Charitable trusts are governed by somewhat different rules than other types of trusts. People in Nevada who are creating an estate plan that includes a charitable trust may be interested in learning that it can last into perpetuity unlike other types of trusts. This is prohibited with regular trusts to prevent actions, such as someone trying to keep a property in a family indefinitely.
The reason for the different treatment of charitable trusts is that they are often established for purposes that are for the good of the community. The cy pres doctrine allows a trust to be altered to continue rather than allowing it to fail because it can no longer fulfill its exact original purpose. An example might be if the trust were set up to fund an educational foundation, which ceases to exist. The trust could then be changed to fund a different foundation. This doctrine is recognized by most courts.
Another difference between a charitable trust and a regular one is that the former doesn’t require a beneficiary to be named. The beneficiary is considered to be the public welfare.

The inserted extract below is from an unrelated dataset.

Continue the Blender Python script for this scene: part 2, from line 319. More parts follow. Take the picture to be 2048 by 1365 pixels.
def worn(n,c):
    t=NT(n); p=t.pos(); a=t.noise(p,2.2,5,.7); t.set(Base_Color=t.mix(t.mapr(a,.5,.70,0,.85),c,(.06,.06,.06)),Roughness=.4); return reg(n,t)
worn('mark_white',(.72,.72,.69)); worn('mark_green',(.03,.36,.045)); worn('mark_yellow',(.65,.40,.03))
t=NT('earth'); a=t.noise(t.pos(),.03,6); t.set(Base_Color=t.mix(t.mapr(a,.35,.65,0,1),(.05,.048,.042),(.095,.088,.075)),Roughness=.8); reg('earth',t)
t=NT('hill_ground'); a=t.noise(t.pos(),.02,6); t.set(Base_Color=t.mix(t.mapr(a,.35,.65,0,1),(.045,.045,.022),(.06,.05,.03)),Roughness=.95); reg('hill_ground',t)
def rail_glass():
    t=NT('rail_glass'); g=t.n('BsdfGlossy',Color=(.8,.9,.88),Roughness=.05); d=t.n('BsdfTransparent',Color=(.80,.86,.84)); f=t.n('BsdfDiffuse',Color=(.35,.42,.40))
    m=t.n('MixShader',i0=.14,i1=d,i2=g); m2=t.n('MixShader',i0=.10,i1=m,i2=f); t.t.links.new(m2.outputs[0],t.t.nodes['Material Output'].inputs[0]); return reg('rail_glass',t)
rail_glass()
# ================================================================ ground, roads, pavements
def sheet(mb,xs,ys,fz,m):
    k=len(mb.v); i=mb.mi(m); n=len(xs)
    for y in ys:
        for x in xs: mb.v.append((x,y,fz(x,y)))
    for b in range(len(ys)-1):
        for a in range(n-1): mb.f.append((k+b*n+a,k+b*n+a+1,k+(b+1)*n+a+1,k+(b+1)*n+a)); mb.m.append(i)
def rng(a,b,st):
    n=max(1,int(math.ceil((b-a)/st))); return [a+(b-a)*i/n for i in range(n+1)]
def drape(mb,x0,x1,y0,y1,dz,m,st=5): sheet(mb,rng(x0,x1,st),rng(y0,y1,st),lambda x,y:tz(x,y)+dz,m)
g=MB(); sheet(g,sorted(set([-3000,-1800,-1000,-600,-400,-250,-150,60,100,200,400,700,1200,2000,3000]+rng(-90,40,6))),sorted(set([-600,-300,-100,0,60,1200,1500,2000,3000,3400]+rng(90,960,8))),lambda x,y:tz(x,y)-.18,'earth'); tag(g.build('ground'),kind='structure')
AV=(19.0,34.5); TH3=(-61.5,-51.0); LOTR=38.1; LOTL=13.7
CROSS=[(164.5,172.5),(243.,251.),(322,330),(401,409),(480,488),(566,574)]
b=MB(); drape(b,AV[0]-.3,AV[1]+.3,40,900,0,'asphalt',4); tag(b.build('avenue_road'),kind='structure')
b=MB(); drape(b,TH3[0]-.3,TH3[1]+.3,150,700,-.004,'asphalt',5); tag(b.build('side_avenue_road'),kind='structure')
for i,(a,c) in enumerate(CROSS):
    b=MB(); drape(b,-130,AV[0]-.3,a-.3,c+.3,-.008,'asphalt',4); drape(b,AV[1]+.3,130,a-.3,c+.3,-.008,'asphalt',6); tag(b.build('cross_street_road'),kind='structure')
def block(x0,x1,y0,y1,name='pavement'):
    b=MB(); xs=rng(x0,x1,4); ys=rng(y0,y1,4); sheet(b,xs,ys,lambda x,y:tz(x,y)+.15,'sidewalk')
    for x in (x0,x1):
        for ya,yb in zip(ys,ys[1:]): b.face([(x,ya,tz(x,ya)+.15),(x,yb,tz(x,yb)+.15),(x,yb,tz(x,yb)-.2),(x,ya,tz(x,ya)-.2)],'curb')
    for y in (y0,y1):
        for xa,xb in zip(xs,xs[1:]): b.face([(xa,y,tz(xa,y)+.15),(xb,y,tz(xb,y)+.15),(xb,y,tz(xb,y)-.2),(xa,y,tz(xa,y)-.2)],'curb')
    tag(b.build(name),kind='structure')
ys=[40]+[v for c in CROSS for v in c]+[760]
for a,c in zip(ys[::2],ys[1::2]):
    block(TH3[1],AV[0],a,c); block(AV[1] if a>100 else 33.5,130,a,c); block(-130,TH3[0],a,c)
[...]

A person who is trust planning may want to discuss the options for different types of trusts with an attorney based on the estate and his or her needs. For example, if someone has a relative with special needs who receives government benefits, a special needs trust can be set up to care for that person without interfering with those benefits. An individual might also have a loved one who is irresponsible with money. In that case, someone may use the trust to specify when his or her loved one receives distributions. This could be tied to specific milestones, such as reaching a certain age or getting married. A trustee also could be appointed to make decisions about distributions to beneficiaries.